When I asked what Shaw had to do with the assassination, he became more elliptical. "Its exactly like a chess problem," he said. "The Warren Commission move the same pieces back and forth and got nowhere. I made a new move and solved the problem." He explained that the surprise arrest was timed to prevent Shaw from destroying any of his personal papers, which his men gathered up from his home in the French Quarter immediately afterwards. He then offered to make this "important evidence" available to me.

Early the next morning, I went with my research associate, Jones Harris, to his office suite in the Criminal District Court Building, where Garrison had left word with his assistant, district attorney, James C. Alcock, that I "should start going through the evidence." He brought in six cardboard cartons that contained such Shaw's personal paraphernalia as letters, photographs, manuscripts, checkbooks, address books, calendars, blueprints for the renovation of houses in the French Quarters (which had been one of his civic projects) and a Mardi Gras costume and, before leaving us alone with it, he explained that the staff had yet to fully examine it. Even though a Judge's order had forbidden disclosure or discussion of the evidence in the case, Garrison apparently had no compunction about turning it over to a journalist to peruse.

Though none of this material, as far as I could see, had any bearing on the conspiracy Garrison had described to me the night before, Harris discovered a striking coincidence between a 5 digit number in Shaw's address book and one in Lee Harvey Oswald's book. Oswald's phone book contained the number 19106 preceded by the Cyrillic letters DD. Shaw's book contained the same number in an entry "Lee Odom, PO Box 19106, Dallas, Tex". It was of course only a partial match since the prefixes were different, but, if it proved to be more than a coincidence, it could provide a connection between the two men. Apprised of this discovery by Harris, Garrison immediately announced to the press that he had linked Shaw to Oswald. He stated without equivocation that Shaw and Oswald's address books had the identical entry in them "PO 19106" (which was untrue), that this number was "nonexistent" (which he had not yet determined) and that the number was a code, which when deciphered, produced the unlisted telephone number of Oswald's killer, Jack Ruby, and "no other number on earth" (which was also false). When asked by a reporter for the Times-Picayune how "PO 19106" became Ruby's number "WH 1-5601," Garrison, without missing a beat, explained that one simply transposed its third and last digit (so it became PO 16901) and then arbitrarily subtracted 1300. Since this nonsensical hocus-pocus still did not produce the "WH" portion of the number, Garrison added that the code was "subjective."

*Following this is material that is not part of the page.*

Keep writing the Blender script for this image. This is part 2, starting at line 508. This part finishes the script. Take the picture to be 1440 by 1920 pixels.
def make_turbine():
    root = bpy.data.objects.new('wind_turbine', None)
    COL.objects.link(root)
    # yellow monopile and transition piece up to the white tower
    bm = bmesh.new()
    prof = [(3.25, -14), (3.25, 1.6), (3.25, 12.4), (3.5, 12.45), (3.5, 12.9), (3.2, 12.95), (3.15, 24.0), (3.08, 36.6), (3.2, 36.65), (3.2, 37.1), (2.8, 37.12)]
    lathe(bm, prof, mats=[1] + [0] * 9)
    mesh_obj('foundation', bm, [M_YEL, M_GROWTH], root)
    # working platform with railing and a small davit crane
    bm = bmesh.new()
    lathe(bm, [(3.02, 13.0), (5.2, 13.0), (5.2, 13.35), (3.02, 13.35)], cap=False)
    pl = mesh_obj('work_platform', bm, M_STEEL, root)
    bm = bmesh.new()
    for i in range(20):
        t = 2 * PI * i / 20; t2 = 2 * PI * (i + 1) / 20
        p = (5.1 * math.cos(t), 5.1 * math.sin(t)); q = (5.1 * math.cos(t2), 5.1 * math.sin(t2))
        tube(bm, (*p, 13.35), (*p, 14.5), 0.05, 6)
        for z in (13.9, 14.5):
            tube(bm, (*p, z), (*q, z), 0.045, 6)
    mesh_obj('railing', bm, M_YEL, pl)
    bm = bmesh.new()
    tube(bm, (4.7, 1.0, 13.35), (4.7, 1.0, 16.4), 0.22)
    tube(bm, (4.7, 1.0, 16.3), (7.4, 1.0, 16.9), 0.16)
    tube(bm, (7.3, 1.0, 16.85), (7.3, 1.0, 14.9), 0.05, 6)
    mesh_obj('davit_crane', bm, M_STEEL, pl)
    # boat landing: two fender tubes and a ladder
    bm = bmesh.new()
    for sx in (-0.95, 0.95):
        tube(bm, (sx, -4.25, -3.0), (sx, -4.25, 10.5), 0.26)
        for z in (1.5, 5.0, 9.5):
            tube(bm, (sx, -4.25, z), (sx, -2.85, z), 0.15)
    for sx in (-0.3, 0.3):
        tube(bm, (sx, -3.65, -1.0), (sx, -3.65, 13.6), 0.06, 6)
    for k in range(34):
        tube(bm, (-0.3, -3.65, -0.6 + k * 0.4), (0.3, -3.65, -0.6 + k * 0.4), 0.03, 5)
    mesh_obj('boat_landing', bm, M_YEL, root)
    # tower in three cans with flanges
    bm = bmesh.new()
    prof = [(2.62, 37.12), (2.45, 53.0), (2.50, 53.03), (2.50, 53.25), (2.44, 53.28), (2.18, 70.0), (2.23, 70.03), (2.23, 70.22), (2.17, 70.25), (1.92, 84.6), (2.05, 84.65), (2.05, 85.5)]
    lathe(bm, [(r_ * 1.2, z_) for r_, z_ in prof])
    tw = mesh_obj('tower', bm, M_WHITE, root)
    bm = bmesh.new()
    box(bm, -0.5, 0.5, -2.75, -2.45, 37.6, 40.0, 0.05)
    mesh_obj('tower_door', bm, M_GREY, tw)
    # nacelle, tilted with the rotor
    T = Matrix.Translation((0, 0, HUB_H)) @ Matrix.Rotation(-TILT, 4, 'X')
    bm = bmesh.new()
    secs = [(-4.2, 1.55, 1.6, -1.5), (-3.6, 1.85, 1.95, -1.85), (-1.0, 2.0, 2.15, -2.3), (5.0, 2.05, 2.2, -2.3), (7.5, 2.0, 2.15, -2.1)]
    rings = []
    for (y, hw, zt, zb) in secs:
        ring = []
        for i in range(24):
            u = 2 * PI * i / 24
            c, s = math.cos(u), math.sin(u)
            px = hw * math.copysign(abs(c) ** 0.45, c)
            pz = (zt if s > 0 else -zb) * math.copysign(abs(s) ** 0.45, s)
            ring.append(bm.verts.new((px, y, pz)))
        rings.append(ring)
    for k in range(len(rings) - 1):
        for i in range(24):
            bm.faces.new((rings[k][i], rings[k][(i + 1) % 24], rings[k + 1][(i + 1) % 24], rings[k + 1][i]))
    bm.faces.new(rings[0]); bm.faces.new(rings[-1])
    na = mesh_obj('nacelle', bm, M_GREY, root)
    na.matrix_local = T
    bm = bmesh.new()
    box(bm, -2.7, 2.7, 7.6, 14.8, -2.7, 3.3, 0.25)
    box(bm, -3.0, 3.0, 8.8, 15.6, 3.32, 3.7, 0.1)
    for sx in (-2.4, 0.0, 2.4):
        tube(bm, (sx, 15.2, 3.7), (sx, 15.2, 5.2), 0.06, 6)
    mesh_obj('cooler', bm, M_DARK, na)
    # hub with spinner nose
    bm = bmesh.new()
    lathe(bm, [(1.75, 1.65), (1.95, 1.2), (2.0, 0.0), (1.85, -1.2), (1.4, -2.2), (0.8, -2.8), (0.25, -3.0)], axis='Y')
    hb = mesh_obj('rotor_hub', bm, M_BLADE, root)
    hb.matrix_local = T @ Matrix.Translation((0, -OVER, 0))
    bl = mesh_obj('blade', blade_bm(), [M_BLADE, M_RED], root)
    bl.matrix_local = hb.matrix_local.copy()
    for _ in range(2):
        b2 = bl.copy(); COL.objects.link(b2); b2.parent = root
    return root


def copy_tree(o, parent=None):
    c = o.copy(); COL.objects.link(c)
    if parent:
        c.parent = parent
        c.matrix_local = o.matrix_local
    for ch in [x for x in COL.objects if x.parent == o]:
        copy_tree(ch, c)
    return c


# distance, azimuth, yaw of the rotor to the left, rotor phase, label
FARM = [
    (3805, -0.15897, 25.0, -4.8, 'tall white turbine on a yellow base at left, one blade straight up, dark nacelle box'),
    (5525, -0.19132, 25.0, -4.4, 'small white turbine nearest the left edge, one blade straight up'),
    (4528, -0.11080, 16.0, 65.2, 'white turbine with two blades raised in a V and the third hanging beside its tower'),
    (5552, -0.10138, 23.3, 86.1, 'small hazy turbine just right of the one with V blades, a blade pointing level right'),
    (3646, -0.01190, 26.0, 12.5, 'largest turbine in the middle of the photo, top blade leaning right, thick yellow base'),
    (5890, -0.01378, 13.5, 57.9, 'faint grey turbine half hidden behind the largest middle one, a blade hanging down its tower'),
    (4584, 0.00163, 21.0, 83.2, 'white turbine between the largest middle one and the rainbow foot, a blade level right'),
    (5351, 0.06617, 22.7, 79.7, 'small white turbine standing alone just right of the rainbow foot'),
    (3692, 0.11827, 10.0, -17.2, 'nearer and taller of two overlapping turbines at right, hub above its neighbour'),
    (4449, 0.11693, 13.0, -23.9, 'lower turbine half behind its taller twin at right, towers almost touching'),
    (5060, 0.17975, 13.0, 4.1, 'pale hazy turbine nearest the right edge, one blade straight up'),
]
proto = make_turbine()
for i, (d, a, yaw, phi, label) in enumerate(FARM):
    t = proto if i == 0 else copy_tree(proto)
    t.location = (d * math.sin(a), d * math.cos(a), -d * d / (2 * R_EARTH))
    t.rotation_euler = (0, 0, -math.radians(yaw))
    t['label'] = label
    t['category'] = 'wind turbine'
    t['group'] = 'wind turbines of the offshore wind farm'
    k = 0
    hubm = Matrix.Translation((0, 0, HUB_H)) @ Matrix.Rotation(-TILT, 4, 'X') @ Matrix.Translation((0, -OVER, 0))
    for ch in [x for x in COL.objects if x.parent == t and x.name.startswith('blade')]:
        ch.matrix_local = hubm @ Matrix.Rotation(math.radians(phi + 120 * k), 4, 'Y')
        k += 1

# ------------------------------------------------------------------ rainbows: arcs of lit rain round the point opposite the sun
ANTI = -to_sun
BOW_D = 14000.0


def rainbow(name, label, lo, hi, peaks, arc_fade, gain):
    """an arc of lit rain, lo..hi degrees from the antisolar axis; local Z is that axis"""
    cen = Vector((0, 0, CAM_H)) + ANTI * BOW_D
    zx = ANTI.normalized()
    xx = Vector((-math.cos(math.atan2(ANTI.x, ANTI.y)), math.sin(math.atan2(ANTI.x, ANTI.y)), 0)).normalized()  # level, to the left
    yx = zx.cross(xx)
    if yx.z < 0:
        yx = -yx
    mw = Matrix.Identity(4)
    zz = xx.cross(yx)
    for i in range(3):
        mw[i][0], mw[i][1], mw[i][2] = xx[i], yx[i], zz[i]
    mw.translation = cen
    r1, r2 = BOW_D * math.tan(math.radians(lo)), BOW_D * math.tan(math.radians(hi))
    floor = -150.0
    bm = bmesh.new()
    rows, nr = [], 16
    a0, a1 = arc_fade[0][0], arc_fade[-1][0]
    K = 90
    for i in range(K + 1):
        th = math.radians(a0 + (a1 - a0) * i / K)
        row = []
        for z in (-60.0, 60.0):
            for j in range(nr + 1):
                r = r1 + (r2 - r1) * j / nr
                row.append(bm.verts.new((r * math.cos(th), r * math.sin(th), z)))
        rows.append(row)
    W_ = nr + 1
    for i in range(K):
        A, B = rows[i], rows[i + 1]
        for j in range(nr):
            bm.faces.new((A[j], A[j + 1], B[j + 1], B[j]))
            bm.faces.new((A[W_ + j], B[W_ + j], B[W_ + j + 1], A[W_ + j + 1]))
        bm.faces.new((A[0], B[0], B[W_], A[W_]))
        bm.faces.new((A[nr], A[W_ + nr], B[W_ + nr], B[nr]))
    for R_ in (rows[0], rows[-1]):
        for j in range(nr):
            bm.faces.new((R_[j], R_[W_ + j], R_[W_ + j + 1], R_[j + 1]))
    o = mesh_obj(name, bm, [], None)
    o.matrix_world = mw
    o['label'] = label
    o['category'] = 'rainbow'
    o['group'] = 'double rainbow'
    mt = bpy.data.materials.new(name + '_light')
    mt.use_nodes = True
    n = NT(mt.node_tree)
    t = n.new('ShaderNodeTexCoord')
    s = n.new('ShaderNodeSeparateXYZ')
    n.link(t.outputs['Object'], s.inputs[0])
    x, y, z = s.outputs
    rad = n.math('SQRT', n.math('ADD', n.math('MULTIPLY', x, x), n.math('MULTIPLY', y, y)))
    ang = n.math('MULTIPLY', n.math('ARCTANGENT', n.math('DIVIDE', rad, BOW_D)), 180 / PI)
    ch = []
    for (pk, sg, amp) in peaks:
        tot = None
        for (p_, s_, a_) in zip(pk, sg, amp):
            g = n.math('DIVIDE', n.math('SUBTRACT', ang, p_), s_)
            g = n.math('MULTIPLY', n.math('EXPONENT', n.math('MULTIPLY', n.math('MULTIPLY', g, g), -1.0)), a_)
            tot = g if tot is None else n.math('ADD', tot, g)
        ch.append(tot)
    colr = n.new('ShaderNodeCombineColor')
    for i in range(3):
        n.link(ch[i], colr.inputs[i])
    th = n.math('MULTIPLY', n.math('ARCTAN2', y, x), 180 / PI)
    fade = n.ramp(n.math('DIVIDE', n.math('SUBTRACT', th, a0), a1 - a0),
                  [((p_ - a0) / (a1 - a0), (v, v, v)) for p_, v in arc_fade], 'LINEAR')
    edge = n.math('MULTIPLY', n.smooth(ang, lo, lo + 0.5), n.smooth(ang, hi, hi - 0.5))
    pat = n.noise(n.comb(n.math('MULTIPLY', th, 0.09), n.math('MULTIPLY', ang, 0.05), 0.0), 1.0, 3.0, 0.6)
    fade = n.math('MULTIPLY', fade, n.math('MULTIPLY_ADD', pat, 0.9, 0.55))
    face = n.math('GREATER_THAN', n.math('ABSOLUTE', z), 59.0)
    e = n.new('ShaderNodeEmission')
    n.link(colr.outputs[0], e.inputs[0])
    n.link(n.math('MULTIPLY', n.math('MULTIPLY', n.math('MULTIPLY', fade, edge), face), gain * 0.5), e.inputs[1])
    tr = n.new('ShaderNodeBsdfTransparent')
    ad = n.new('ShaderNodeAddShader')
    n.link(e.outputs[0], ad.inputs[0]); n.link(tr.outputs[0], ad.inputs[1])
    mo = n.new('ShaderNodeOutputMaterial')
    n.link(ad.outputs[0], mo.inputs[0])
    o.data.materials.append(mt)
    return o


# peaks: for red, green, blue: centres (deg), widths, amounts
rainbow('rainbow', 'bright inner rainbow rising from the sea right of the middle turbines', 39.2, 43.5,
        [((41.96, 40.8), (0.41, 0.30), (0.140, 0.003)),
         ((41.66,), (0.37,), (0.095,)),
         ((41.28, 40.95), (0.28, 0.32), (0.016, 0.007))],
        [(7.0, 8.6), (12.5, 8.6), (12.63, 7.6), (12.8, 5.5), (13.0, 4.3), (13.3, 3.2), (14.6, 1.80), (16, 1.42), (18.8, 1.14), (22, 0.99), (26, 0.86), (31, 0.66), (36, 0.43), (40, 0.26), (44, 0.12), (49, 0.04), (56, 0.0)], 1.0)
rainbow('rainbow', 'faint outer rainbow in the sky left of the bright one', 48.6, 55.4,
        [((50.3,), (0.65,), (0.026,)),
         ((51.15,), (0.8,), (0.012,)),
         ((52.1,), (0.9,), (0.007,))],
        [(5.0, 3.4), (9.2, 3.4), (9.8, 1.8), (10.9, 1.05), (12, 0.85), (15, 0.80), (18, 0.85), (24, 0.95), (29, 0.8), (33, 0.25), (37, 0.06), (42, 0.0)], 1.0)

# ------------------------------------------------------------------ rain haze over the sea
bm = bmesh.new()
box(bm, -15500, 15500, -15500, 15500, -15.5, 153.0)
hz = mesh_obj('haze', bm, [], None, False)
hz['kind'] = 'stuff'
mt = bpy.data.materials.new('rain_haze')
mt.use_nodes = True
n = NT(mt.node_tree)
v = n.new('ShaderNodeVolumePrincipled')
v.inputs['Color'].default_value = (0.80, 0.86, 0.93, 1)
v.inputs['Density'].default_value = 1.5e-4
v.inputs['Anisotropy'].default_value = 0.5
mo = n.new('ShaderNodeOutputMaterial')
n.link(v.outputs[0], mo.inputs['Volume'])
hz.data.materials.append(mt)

As it turned out upon investigation, the Post Office Box 19106 in Dallas not only existed but had been assigned to person listed in Shaw's book, Floyd Odom. He had contacted Shaw in 1957 in the hope of promoting a bloodless bullfight in New Orleans and left him his calling card, accounting for the entry. In any case, Odom's post office box number could not possibly have been the number in Oswald's address book, which had to be entered before he died in 1963, because, as the Dallas Post Office confirmed, that Post Office box number did not exist in Dallas before it was assigned to Odom in 1965. When caught in his own egregious false claim, Garrison attempted to divert attention, first by saying he wanted to find out "how many bull fights Mr. Odom actually produced"-- as if that was relevant-- and then by claiming he had found another number in Oswald's book which, when decoded, yielded the CIA's unlisted number in New Orleans (even though the CIA's number had been listed at the time in the phone directory). In each of these cases, he had, like a true Cabalist, drawn conspiratorial conclusions by attributing to innocent numbers, plucked out of a phone book, the sinister properties of hidden numbers that he claimed were encoded in them.